Ali Fisher's Blog

SPRING BLOSSOMS

I am seeing the Spring blossoms

as I have never seen them before,
pink
white
caressing my perceiving,
my senses invited
to Nature’s wedding reception,
the blossoms a love-infused bride,
the trunk an elegant groom.
We are all privileged guests
of this natural union,
silently listening
as the branches
and leaves
whisper their applause.
Let’s catch this bouquet
of abundant flowering,
sharing in a simple gift
of Nature.

Uncategorized @ 10:00 am, April 30, 2010

Connected by beauty

I wrote this poem the Winter before last, while sensing the presence of my late partner in the first glimpse of morning

CONNECTED BY BEAUTY

Dearest One,
You passed my bedroom window
In the flight of a winter bird,
The lightest whisper
Across my immediate landscape,
Your shape described
By a swift, speckled-brown movement.

Snowflakes fall
Making fresh music with the air
Forming a delicate dance,
Some ushered by the wind
To a skater’s glide,
Others parachuting
In a patterned freedom.

Nature is offering
Her magical surprises,
Partnering my awareness
With a palette of love.
Connected by Beauty
I take your hand
For this heavenly, morning waltz.

Uncategorized @ 10:00 am, April 23, 2010

At a crossroads

For a long time now I have been grinning and bearing a pain in my right leg, ignoring all the advice from friends, family and healthcare practitioners to reduce my workload.  After last week’s Hellerwork session, it has been discovered that the pain in my leg was being referred from damage to the psoas muscle which is a key muscle for fluidity and flexibility of movement.  I got the message, and for the time being, I am working fewer hours and faithfully doing the suggested exercises.  Even though I won’t be changing the ‘what’ of my work, I am changing the ‘how’ of it in order to learn a new approach to my working life.  As Einstein said “A problem cannot be solved by the same thinking that created it”.

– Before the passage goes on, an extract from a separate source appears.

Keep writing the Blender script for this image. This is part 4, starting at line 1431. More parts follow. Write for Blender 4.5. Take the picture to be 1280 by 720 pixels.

The blog got put to one side while I summoned up the courage to address this part of me which was knocking at the front door of my being, and I had a very strong feeling that if I didn’t admit it, it would take the back-door route, and I would end up immobilised and with no agreeable choices for some time.

This urge to take care of my health, necessitating a change in my thinking as well as my routine, has caused me to look at how this damage came about in the first place.  Trawling back through 57 years of thinking patterns has helped me to identify a learned set of behaviours in relation to how I work. While I was lying on the massage table last week, following the bodyworker’s hands with my breath – I can assure you this brings your attention to every cell – I had an image of my brain divided in two halves, the left side was light and energised, while the right side was dark and stagnant.  This was not a happy discovery, and led to the thought that one part of me was very happy and fulfilled, and the other part very sad and unattended.  How could I have allowed myself to become so divided?

While I address this question, and perform alternate nostril breathing to clear my head, I am relieved to be taking responsibility for my present and future health.